You can listen to this week’s Devotional here

Author: Nancy Wade

As Jesus looked up, he saw the rich putting their gifts into the temple treasury. He also saw a poor widow put in two very small copper coins. “Truly I tell you,” he said, “this poor widow has put in more than all the others. All these people gave their gifts out of their wealth; but she out of her poverty put in all she had to live on.” Luke 21: 1-4

This parable of the widow’s mite has always resonated with me. I remember hearing it in sermons from a very young age and understanding the message it conveyed. And I have seen this parable play out throughout my lifetime as I noticed examples of unselfish giving.

I noticed a meme on Facebook recently. It featured the photo shown above – a small cat holding a leaf in its mouth – with the following caption:

She was constantly staying near the fish market and watching people come to buy fish. She took a leaf that fell from a tree and came to the owner. On the first day, surprised, he took her “money” and gave her a fish. From that day on, every morning she comes to the fish market with a leaf to “buy” a fish.

Granted, the poor woman in the parable gives all that she has expecting nothing in return. But the hungry cat does what it has to do in order to pay for her daily fish. In my mind, the cat gets points for observation and for creativity.

From the time my grandsons were very young, they figured out that if they wanted new Hot Wheels toy cars and trucks, all they had to do was ask me to take them to Target or Walmart to buy them. I was, and still am, a soft touch when it comes to buying inexpensive toys for these boys. But as they have grown older – they are now 13 and 10 – their wants and desires have outstripped my budget and I finally had to tell them that I would be happy to provide them with transportation but that they had to spend their own money to buy remote control cars or expensive video games.

Recently, my oldest grandson offered to help us sell some belongings that we were no longer using. He wondered if we might be willing to pay him a 10% commission on any items he could sell. Impressed by his sense of entrepreneurship and his display of initiative, I agreed to his plan.

In our discussions, Brookes admitted to me that he had spent nearly all of his savings when I took him to the RC car store a few months earlier. He told me how much he wanted a used go-cart that he had found online. The go-cart cost $350 and he was starting out with only $15 to his name. It looked to me as if it would take the sale of many lightly used items posted on Marketplace for him to earn the money he needed.

“I’m so mad at myself for buying that RC car,” he told me. “It cost $150 and I already had two RC cars. I don’t know why I thought I needed another one.” His regret and dismay were evident as he spoke.

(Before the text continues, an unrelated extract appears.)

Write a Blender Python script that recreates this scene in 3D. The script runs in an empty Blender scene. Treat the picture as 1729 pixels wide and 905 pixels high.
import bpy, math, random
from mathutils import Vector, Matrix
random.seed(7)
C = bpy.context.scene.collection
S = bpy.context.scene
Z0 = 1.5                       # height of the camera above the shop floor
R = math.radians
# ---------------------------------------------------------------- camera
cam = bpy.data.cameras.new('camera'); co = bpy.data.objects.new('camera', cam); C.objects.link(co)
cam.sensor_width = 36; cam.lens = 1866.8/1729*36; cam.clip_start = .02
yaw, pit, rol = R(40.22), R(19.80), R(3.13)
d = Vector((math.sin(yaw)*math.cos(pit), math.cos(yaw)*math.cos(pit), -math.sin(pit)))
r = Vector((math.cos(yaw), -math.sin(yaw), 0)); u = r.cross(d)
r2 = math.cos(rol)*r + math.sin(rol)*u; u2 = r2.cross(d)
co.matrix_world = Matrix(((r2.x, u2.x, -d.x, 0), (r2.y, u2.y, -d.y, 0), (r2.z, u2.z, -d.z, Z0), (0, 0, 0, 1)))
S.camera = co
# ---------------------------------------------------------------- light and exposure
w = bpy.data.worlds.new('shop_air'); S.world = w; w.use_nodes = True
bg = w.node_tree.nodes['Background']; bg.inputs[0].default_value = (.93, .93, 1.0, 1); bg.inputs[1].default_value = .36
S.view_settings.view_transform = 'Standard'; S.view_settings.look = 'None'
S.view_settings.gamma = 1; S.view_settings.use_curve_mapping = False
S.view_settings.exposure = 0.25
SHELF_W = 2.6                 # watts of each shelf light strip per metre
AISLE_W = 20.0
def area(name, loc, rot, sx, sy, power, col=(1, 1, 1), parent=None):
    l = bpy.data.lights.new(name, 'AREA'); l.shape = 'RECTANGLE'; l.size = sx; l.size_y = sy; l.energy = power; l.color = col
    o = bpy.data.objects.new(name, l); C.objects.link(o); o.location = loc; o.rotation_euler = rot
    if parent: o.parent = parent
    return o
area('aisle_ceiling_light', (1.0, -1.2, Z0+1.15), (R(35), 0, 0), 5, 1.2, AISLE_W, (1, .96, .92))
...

I have learned that witnessing choices my grandsons make can be nearly as painful now as witnessing my own kids’ decisions 30 years ago. But I take comfort in the fact that making relatively safe choices now under our supervision will hopefully lead to more informed choices in the days, months, and years ahead.

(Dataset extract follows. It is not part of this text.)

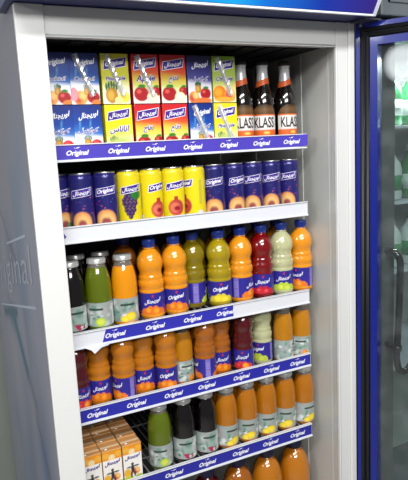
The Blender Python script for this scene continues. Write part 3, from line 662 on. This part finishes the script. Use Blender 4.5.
for kind, fr_, x, si, off, lb in [('black', 'berry', .0725, 2, 10, 'near black glass bottle beside the left frame, third shelf'), ('green', 'lime', .1255, 2, -25, 'green juice glass bottle with silver cap, third shelf'),
        ('orange_glass', 'lemon', .1785, 2, 5, 'bright orange glass bottle with silver cap beside the green one'),
        ('golden', 'apricot', .3030, 3, 20, 'yellow glass bottle standing among plastic bottles, fourth shelf'), ('golden', 'lime', .5550, 3, 80, 'golden glass bottle with yellow green label, right of the pale bottle'),
        ('golden', 'apricot', .6060, 3, -10, 'golden glass bottle at the right end of the fourth shelf'),
        ('green', 'lime', .2325, 4, -8, 'dark green glass bottle on the lowest shelf beside small cartons'), ('black', 'berry', .2890, 4, 0, 'near black glass bottle beside the dark green one, lowest shelf'), ('black', 'berry', .3425, 4, 12, 'near black glass bottle beside the first orange one, lowest shelf'),
        ('amber_glass', 'lemon', .3950, 4, 25, 'orange glass bottle next to a near black one, lowest shelf'), ('amber_glass', 'lemon', .4480, 4, 0, 'second orange glass bottle from the near black pair, lowest shelf'), ('amber_glass', 'lemon', .5010, 4, 5, 'middle one of the five orange glass bottles, lowest shelf'),
        ('amber_glass', 'lemon', .5540, 4, -5, 'orange glass bottle second from the right wall, lowest shelf'), ('amber_glass', 'lemon', .6075, 4, 30, 'orange glass bottle touching the right wall, lowest shelf'),
        ('black', 'berry', .1020, 2, 0, 'near black glass bottle in the second row, behind the green bottle'), ('black', 'berry', .1530, 2, 0, 'near black glass bottle in the second row, behind the orange glass bottle'),
        ('black', 'berry', .2620, 4, 0, 'near black glass bottle in the second row, behind the dark green one'), ('amber_glass', 'lemon', .4220, 4, 0, 'orange glass bottle in the second row, behind the first orange pair'), ('amber_glass', 'lemon', .4760, 4, 0, 'orange glass bottle in the second row, behind the middle bottle'), ('amber_glass', 'lemon', .5300, 4, 0, 'orange glass bottle in the second row, towards the right wall')]:
    second = 'second row' in lb; y = .1720 if second else .1010
    if (kind, fr_) in _g: o = copy_tree(_g[(kind, fr_)])
    else: o = glass_bottle(kind, fr_); _g[(kind, fr_)] = o
    if si == 3: o.scale = (.92, .92, .965); y = .1185 if x < .4 else .103
    o.location = (x, y, SURF[si]+.0001); o.rotation_euler = (0, 0, faceyaw(x, y, off)); tag(o, lb, 'bottle', 'glass juice bottles on the '+['', '', 'third', 'fourth', 'lowest'][si]+' shelf')

# ------------------------------------------------------------------ dark malt bottles
m_dk = mat('dark_brown_glass', (14, 9, 8), .1, coat=1.); m_foil = mat('silver_foil', (205, 205, 210), .28, .35, noise=.1, nscale=120)
def malt():
    root = empty('dark_glass_bottle')
    G().lathe([(0, .003), (.018, .003), (.0225, 0), (.0248, .004), (.0250, .012), (.0250, .088), (.0240, .100), (.0205, .112), (.0155, .124), (.0125, .135), (.0115, .150), (.0112, .168), (.0125, .169), (.0125, .172), (.011, .173)], 32).build('bottle', m_dk, root)
    g = G().lathe([(.0142, .132), (.0129, .140), (.0119, .152), (.0117, .1675), (.0129, .1685), (.0129, .172)], 28); fo = g.build('neck_foil', m_foil, root)
    G().lathe([(.0132, .1705), (.0140, .1715), (.0132, .1745), (.0125, .1785), (.0100, .1795), (0, .1797)], 24).build('crown_cap', mat_once('dark_crown', (60, 55, 55)), root)
    T, V = np.meshgrid(np.linspace(-math.pi, math.pi, 70), np.linspace(0, .012, 8), indexing='ij')
    rb = np.interp(.129+V+.0045*np.sin(T), [.124, .132, .140, .152], [.0163, .0149, .0136, .0126]); G().grid(rb*np.sin(T), -rb*np.cos(T), .129+V+.0045*np.sin(T)).build('orange_neck_band', mat_once('orange_band', (222, 98, 40)), fo)
    th = np.linspace(-1.25, 1.25, 70); v = np.linspace(.014, .088, 50); T, V = np.meshgrid(th, v, indexing='ij'); r = .0250; rr = .0253; U = T*r
    p = Paint(U, V); p.grad([(.014, (225, 100, 40)), (.034, (228, 104, 44)), (.036, (232, 226, 220)), (.064, (234, 228, 222)), (.0645, (226, 110, 50)), (.067, (226, 110, 50)), (.0675, (92, 62, 34)), (.078, (112, 82, 48)), (.088, (50, 32, 18))])
    p.ell(.004, .0285, .007, .003, (245, 200, 90), .5)
    ok = (np.abs(U) < .0325*np.sqrt(np.clip(1-((V-.060)/.030)**2, 0, 1))) | (V < .066)
    g = G(); g.grid(rr*np.sin(T), -rr*np.cos(T), V, p.C)
    nu, nv = U.shape; keep = [i for i, f in enumerate(g.f) if all(ok.reshape(-1)[q] for q in f)]; g.f = [g.f[i] for i in keep]; g.sm = [True]*len(keep); g.mi = [0]*len(keep)
    lab = g.build('front_label', M_LABEL, root)
    g = G(); put_text(g, 'KLASS', lambda u_, v_: ((rr+.0003)*math.sin(u_/r), -(rr+.0003)*math.cos(u_/r), v_), -.001, .0505, .046, 1.75, .0, 0, .02, 0); g.build('lettering', M_DARK_INK, lab)
    return root
mb = malt()
for i, (x, off, lb) in enumerate([(.4690, 14, 'dark bottle with orange label partly hidden behind the yellow and green cartons'), (.5230, 4, 'middle dark bottle of three with orange and cream label'), (.5800, 30, 'dark bottle nearest the right wall, its label turned towards the wall')]):
    o = mb if i == 0 else copy_tree(mb)
    o.location = (x, .108, SURF[0]+.0001); o.rotation_euler = (0, 0, faceyaw(x, .108, off)); tag(o, lb, 'bottle', 'dark bottles on the top shelf')

# ------------------------------------------------------------------ neighbouring refrigerator seen through the open door
area('neighbour_fill_light', (1.06, .06, 1.79), (R(12), 0, 0), .5, .03, 6, (.97, 1, .98))  # added fill to brighten the shelves behind the glass, no lamp seen
NB = empty('neighbouring_refrigerator', (0, 0, 0)); tag(NB, 'grey framed refrigerator standing beside, seen through the open glass door', 'refrigerator')
m_gp = mat('grey_frame_paint', (74, 78, 76), .35, coat=.2, noise=.15, nscale=25); m_gc = mat('grey_cabinet_paint', (92, 98, 102), .45, noise=.08)
g = G(); g.box(.732, .760, .024, .70, .08, 1.99); g.box(1.36, 1.388, .024, .70, .08, 1.99); g.box(.76, 1.36, .67, .70, .08, 1.99); g.box(.76, 1.36, .024, .67, .08, .60); g.box(.76, 1.36, .024, .67, 1.82, 1.99)
g.build('cabinet', m_gc, NB)
g = G().box(.730, 1.39, -.03, .022, 1.845, 1.99, .003); g.box(.748, 1.37, -.033, -.03, 1.872, 1.875); g.box(.748, 1.37, -.033, -.03, 1.965, 1.968); g.box(.748, .751, -.033, -.03, 1.872, 1.968)
g.build('header_panel', m_gc, NB)
nd = G(); nd.box(.7385, .788, -.012, .020, .56, 1.842, .002); nd.box(1.332, 1.3815, -.012, .020, .56, 1.842, .002); nd.box(.788, 1.332, -.012, .020, 1.795, 1.842, .002); nd.box(.788, 1.332, -.012, .020, .56, .61, .002)
nd = nd.build('door', m_gp, NB)
mg2 = mg.copy(); mg2.name = 'plain_glass'
for nn in mg2.node_tree.nodes:
    if nn.type == 'MAP_RANGE': nn.inputs[3].default_value = .0; nn.inputs[4].default_value = .01
G().box(.7885, 1.3315, .002, .006, .6105, 1.7945).build('glass_pane', mg2, nd)
hp = [(.765, -.010, 1.342), (.766, -.026, 1.344), (.770, -.038, 1.338), (.775, -.043, 1.322), (.775, -.043, 1.30), (.772, -.043, 1.20), (.766, -.043, 1.115), (.766, -.043, 1.088), (.772, -.043, 1.068), (.785, -.043, 1.058), (.800, -.043, 1.060), (.812, -.043, 1.072)]
def smooth(P, n=3):
    P = [Vector(q) for q in P]
    for _ in range(n): P = [P[0]]+[q for a_, b_ in zip(P, P[1:]) for q in (a_.lerp(b_, .25), a_.lerp(b_, .75))]+[P[-1]]
    return P
g = G().tube(smooth(hp, 2), .0078, 14); g.tube([(.765, -.010, 1.122), (.766, -.044, 1.119)], .0065, 12); g.lathe([(.011, 1.114), (.0115, 1.117), (.0115, 1.123), (.011, 1.126)], 16, cx=.766, cy=-.043)
g.build('handle', mat('black_handle', (18, 18, 18), .15, coat=.8), nd)
m_nl = mat('pale_inner_lining', (168, 172, 164), .5, noise=.08, nscale=6)
g = G().box(.762, 1.358, .30, .31, .61, 1.81); g.build('inner_lining', m_nl, NB)
for i, z in enumerate((1.62, 1.44, 1.27, 1.02)):
    e = G().box(.765, 1.355, .05, .295, z-.006, z).build('fridge_shelf', M_RAIL); tag(e, ['topmost', 'second', 'third', 'lowest'][i]+' shelf inside the neighbouring grey refrigerator', 'shelf', 'shelves in the neighbouring refrigerator')
m_gb = mat('green_bottle_plastic', (60, 140, 84), .25, coat=.8, noise=.3, nscale=30); m_wb = mat('milk_white_plastic', (215, 220, 212), .4, noise=.1, nscale=30)
k = 0
for z, kinds in ((1.62, 'ggw'), (1.44, 'wgw'), (1.27, 'wwg')):
    for j, c_ in enumerate(kinds):
        x = .88+.075*j; hgt = .13
        root = empty('soda_bottle' if c_ == 'g' else 'milk_bottle', (x, .10, z+.0001))
        G().lathe([(0, .002), (.026, .002), (.03, .006), (.03, .075), (.026, .09), (.014, .108), (.012, .118), (.012, .12)], 24).build('bottle', m_gb if c_ == 'g' else m_wb, root)
        G().lathe([(.0135, .119), (.0135, .131), (.012, .133), (0, .133)], 20).build('cap', m_wb if c_ == 'g' else m_gb, root)
        G().lathe([(.0304, .025), (.0304, .062)], 24).build('label', m_wb if c_ == 'g' else m_gb, root)
        sh = {1.62: 'top', 1.44: 'second', 1.27: 'third'}[z]; ps = ['nearest its handle', 'second from its handle', 'farthest from its handle'][j]
        tag(root, ('green' if c_ == 'g' else 'white')+f' bottle on the {sh} shelf of the neighbouring refrigerator {ps}', 'bottle', 'bottles in the neighbouring refrigerator')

Do the widow, the cat, and my grandson have anything in common? Perhaps they do. They all recognize the value and power of money in the transactional world that we live in. Of course, the widow was the most unselfish giver and if I have any prayer on my heart today, it is that my grandsons will grow into men who learn that it is often a virtuous thing to give all that you have without expecting anything in return.